(Scene script records)
***

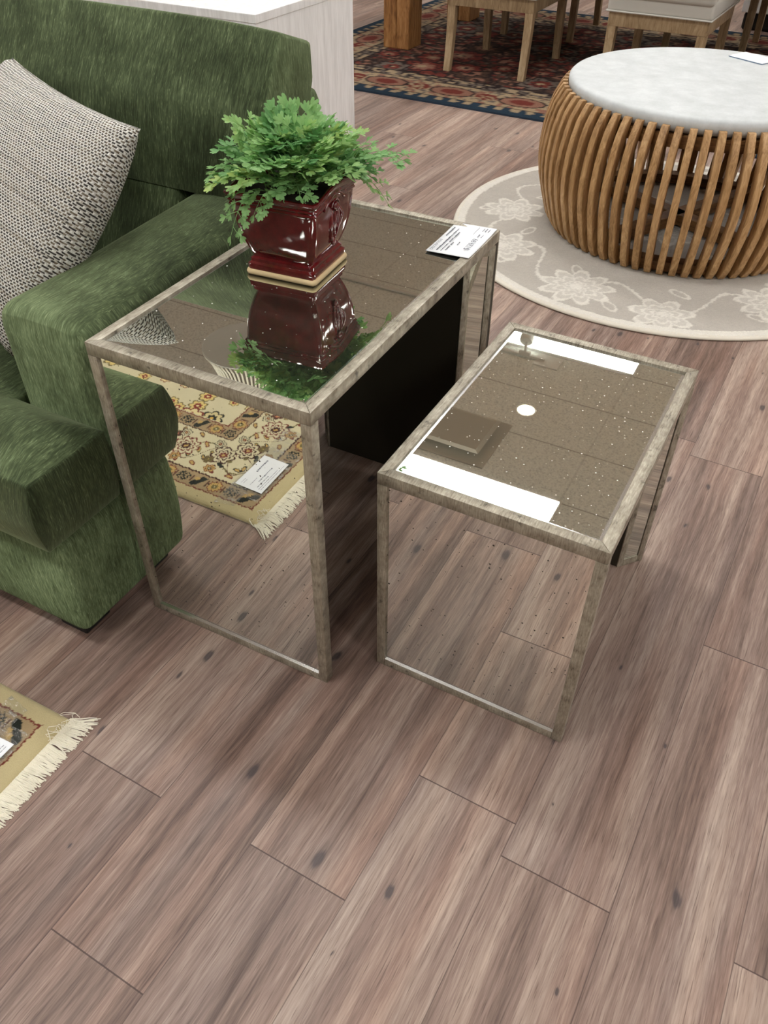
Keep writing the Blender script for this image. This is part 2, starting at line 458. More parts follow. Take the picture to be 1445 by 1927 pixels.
M['oak'] = mat_wood('light_oak', [(.32, rgb(128, 106, 78)), (.5, rgb(158, 134, 102)), (.7, rgb(178, 156, 124))], (50, 50, 6), .5)
M['pine'] = mat_wood('orange_pine', [(.32, rgb(116, 78, 42)), (.5, rgb(156, 110, 64)), (.7, rgb(180, 136, 88))], (40, 40, 4), .45)
M['linen'] = simple('grey_linen', rgb(196, 194, 186), .9, spec=.1, Sheen_Weight=.2)
M['rug'] = mat_attr('wool_pile', bump_scale=520, var=.30)
M['loop'] = mat_attr('looped_wool', bump_scale=320, var=.40, bstr=.7)
M['persian'] = mat_attr('worn_wool_pile', bump_scale=120, var=.6, sheen=.0)
M['fringe'] = simple('cream_cotton_fringe', rgb(236, 231, 214), .95, spec=.1)
M['film'] = mat_plastic_film()
M['foot'] = simple('black_plastic', rgb(20, 19, 18), .6)
M['metalwhite'] = simple('white_enamel', rgb(226, 226, 222), .4)
M['ceiling'] = mat_ceiling()
M['wall'] = simple('warm_white_paint', rgb(214, 208, 196), .8)
M['panel_light'] = mat_emit('lit_diffuser', (1.0, .99, .97, 1), 32.0)
M['can_light'] = mat_emit('lit_downlight', (1.0, .90, .74, 1), 40.0)
M['frosted'] = simple('frosted_disc', rgb(206, 204, 198), .5)
M['ribs'] = simple('ivory_ribs', rgb(226, 218, 200), .7)

# ------------------------------------------------------------------ camera
cam_d = bpy.data.cameras.new('camera'); cam = bpy.data.objects.new('camera', cam_d); COL.objects.link(cam)
R_, U_, F_ = Vector((.8822, .4708, .0072)), Vector((-.3177, .5844, .7467)), Vector((-.3473, .6610, -.6651))
F_.normalize(); R_ = (R_ - F_ * R_.dot(F_)).normalized(); U_ = R_.cross(F_)
mm = Matrix((R_, U_, -F_)).transposed().to_4x4(); mm.translation = (0, 0, 1.29)
cam.matrix_world = mm
cam_d.sensor_fit = 'VERTICAL'; cam_d.sensor_height = 36.0; cam_d.lens = 36.0 * 1536.64 / 1927.0
cam_d.clip_start = .02; cam_d.clip_end = 100
SC.camera = cam

# ------------------------------------------------------------------ room shell
ZC = 3.33
def make_floor():
    w = 0.181; a = math.radians(-1.5)
    # row boundaries run along +Y turned by a; row k spans u in [u0+k*w, u0+(k+1)*w]
    u0 = -0.116
    ca, sa = math.cos(a), math.sin(a)
    fixed = {-4: .458, -3: .208, -2: .458, -1: .700, 0: .634, 1: 1.232}
    L = 1.22
    bm = bmesh.new(); uvl = bm.loops.layers.uv.new('plank')
    fr = bm.faces.layers.float.new('rand'); fl = bm.faces.layers.float.new('plen')
    rr = random.Random(5)
    for k in range(-52, 52):
        end = fixed.get(k, rr.random() * L)
        end = .6 + (end - .6 - (u0 + (k + .5) * w) * sa) / ca
        y = end - L * math.ceil((end + 7.0) / L)
        while y < 12.0:
            y2 = y + L
            pts = []
            for uu, vv in ((0, y), (w, y), (w, y2), (0, y2)):
                U = u0 + k * w + uu
                pts.append((U * ca - (vv - .6) * sa, .6 + U * sa + (vv - .6) * ca, 0))
            f = bm.faces.new([bm.verts.new(p) for p in pts])
            for lp, t in zip(f.loops, ((0, 0), (w, 0), (w, L), (0, L))): lp[uvl].uv = t
            f[fr] = rr.random(); f[fl] = L
            y = y2
    o = mesh_obj('floor', bm, M['floor'])
    structure(o, 'brown mauve wood plank floor with dark knots', 'floor')
make_floor()

def slab(name, lo, hi, mat, label, cat):
    bm = bmesh.new(); box(bm, lo, hi); o = mesh_obj(name, bm, mat); structure(o, label, cat); return o
slab('ceiling', (-9.2, -6.8, ZC), (9.2, 11.8, ZC + .1), M['ceiling'], 'beige acoustic tile ceiling in a grid', 'ceiling')
slab('wall_back', (-9.2, 11.4, 0), (9.2, 11.5, ZC), M['wall'], 'plain warm white wall at the far end', 'wall')
slab('wall_front', (-9.2, -6.6, 0), (9.2, -6.5, ZC), M['wall'], 'plain warm white wall behind the viewer', 'wall')
slab('wall_left', (-9.1, -6.5, 0), (-9.0, 11.4, ZC), M['wall'], 'plain warm white wall on the left', 'wall')
slab('wall_right', (9.0, -6.5, 0), (9.1, 11.4, ZC), M['wall'], 'plain warm white wall on the right', 'wall')

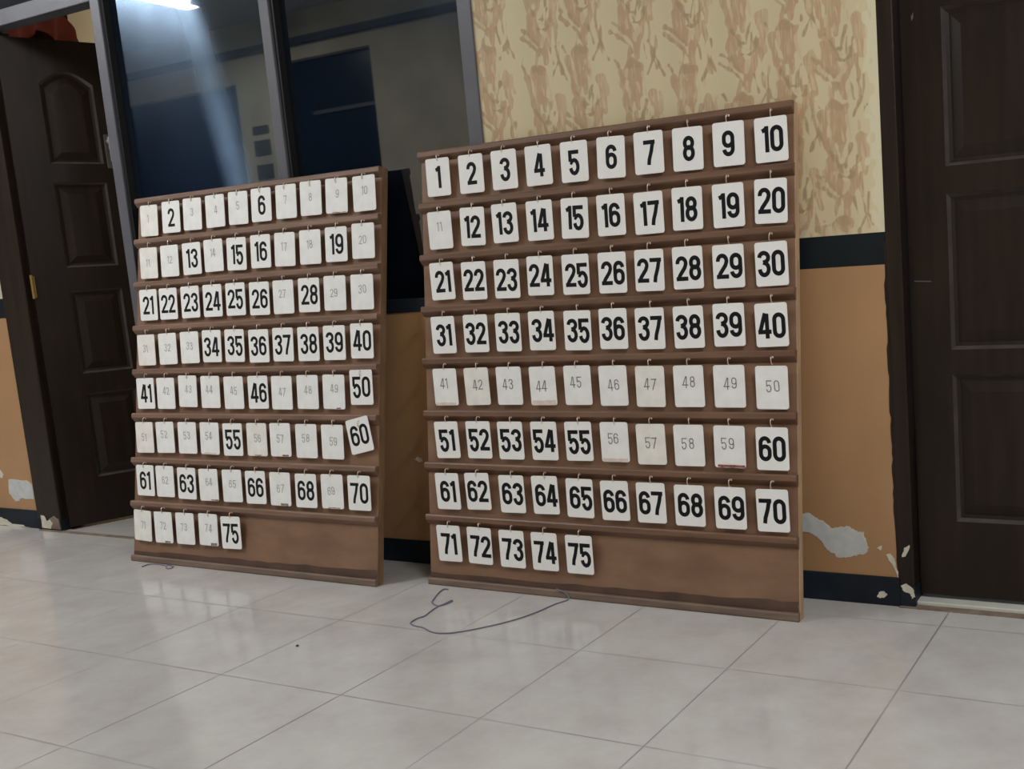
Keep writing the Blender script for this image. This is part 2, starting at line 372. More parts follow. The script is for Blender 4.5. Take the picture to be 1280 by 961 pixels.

***

### TASK TO COMPLETE
Return all of the data exactly as written, and drop the pictures.

### SOLUTION FOR THIS PROBLEM
Keep writing the Blender script for this image. This is part 2, starting at line 458. More parts follow. Take the picture to be 1445 by 1927 pixels.
M['oak'] = mat_wood('light_oak', [(.32, rgb(128, 106, 78)), (.5, rgb(158, 134, 102)), (.7, rgb(178, 156, 124))], (50, 50, 6), .5)
M['pine'] = mat_wood('orange_pine', [(.32, rgb(116, 78, 42)), (.5, rgb(156, 110, 64)), (.7, rgb(180, 136, 88))], (40, 40, 4), .45)
M['linen'] = simple('grey_linen', rgb(196, 194, 186), .9, spec=.1, Sheen_Weight=.2)
M['rug'] = mat_attr('wool_pile', bump_scale=520, var=.30)
M['loop'] = mat_attr('looped_wool', bump_scale=320, var=.40, bstr=.7)
M['persian'] = mat_attr('worn_wool_pile', bump_scale=120, var=.6, sheen=.0)
M['fringe'] = simple('cream_cotton_fringe', rgb(236, 231, 214), .95, spec=.1)
M['film'] = mat_plastic_film()
M['foot'] = simple('black_plastic', rgb(20, 19, 18), .6)
M['metalwhite'] = simple('white_enamel', rgb(226, 226, 222), .4)
M['ceiling'] = mat_ceiling()
M['wall'] = simple('warm_white_paint', rgb(214, 208, 196), .8)
M['panel_light'] = mat_emit('lit_diffuser', (1.0, .99, .97, 1), 32.0)
M['can_light'] = mat_emit('lit_downlight', (1.0, .90, .74, 1), 40.0)
M['frosted'] = simple('frosted_disc', rgb(206, 204, 198), .5)
M['ribs'] = simple('ivory_ribs', rgb(226, 218, 200), .7)

# ------------------------------------------------------------------ camera
cam_d = bpy.data.cameras.new('camera'); cam = bpy.data.objects.new('camera', cam_d); COL.objects.link(cam)
R_, U_, F_ = Vector((.8822, .4708, .0072)), Vector((-.3177, .5844, .7467)), Vector((-.3473, .6610, -.6651))
F_.normalize(); R_ = (R_ - F_ * R_.dot(F_)).normalized(); U_ = R_.cross(F_)
mm = Matrix((R_, U_, -F_)).transposed().to_4x4(); mm.translation = (0, 0, 1.29)
cam.matrix_world = mm
cam_d.sensor_fit = 'VERTICAL'; cam_d.sensor_height = 36.0; cam_d.lens = 36.0 * 1536.64 / 1927.0
cam_d.clip_start = .02; cam_d.clip_end = 100
SC.camera = cam

# ------------------------------------------------------------------ room shell
ZC = 3.33
def make_floor():
    w = 0.181; a = math.radians(-1.5)
    # row boundaries run along +Y turned by a; row k spans u in [u0+k*w, u0+(k+1)*w]
    u0 = -0.116
    ca, sa = math.cos(a), math.sin(a)
    fixed = {-4: .458, -3: .208, -2: .458, -1: .700, 0: .634, 1: 1.232}
    L = 1.22
    bm = bmesh.new(); uvl = bm.loops.layers.uv.new('plank')
    fr = bm.faces.layers.float.new('rand'); fl = bm.faces.layers.float.new('plen')
    rr = random.Random(5)
    for k in range(-52, 52):
        end = fixed.get(k, rr.random() * L)
        end = .6 + (end - .6 - (u0 + (k + .5) * w) * sa) / ca
        y = end - L * math.ceil((end + 7.0) / L)
        while y < 12.0:
            y2 = y + L
            pts = []
            for uu, vv in ((0, y), (w, y), (w, y2), (0, y2)):
                U = u0 + k * w + uu
                pts.append((U * ca - (vv - .6) * sa, .6 + U * sa + (vv - .6) * ca, 0))
            f = bm.faces.new([bm.verts.new(p) for p in pts])
            for lp, t in zip(f.loops, ((0, 0), (w, 0), (w, L), (0, L))): lp[uvl].uv = t
            f[fr] = rr.random(); f[fl] = L
            y = y2
    o = mesh_obj('floor', bm, M['floor'])
    structure(o, 'brown mauve wood plank floor with dark knots', 'floor')
make_floor()

def slab(name, lo, hi, mat, label, cat):
    bm = bmesh.new(); box(bm, lo, hi); o = mesh_obj(name, bm, mat); structure(o, label, cat); return o
slab('ceiling', (-9.2, -6.8, ZC), (9.2, 11.8, ZC + .1), M['ceiling'], 'beige acoustic tile ceiling in a grid', 'ceiling')
slab('wall_back', (-9.2, 11.4, 0), (9.2, 11.5, ZC), M['wall'], 'plain warm white wall at the far end', 'wall')
slab('wall_front', (-9.2, -6.6, 0), (9.2, -6.5, ZC), M['wall'], 'plain warm white wall behind the viewer', 'wall')
slab('wall_left', (-9.1, -6.5, 0), (-9.0, 11.4, ZC), M['wall'], 'plain warm white wall on the left', 'wall')
slab('wall_right', (9.0, -6.5, 0), (9.1, 11.4, ZC), M['wall'], 'plain warm white wall on the right', 'wall')

Keep writing the Blender script for this image. This is part 2, starting at line 372. More parts follow. The script is for Blender 4.5. Take the picture to be 1280 by 961 pixels.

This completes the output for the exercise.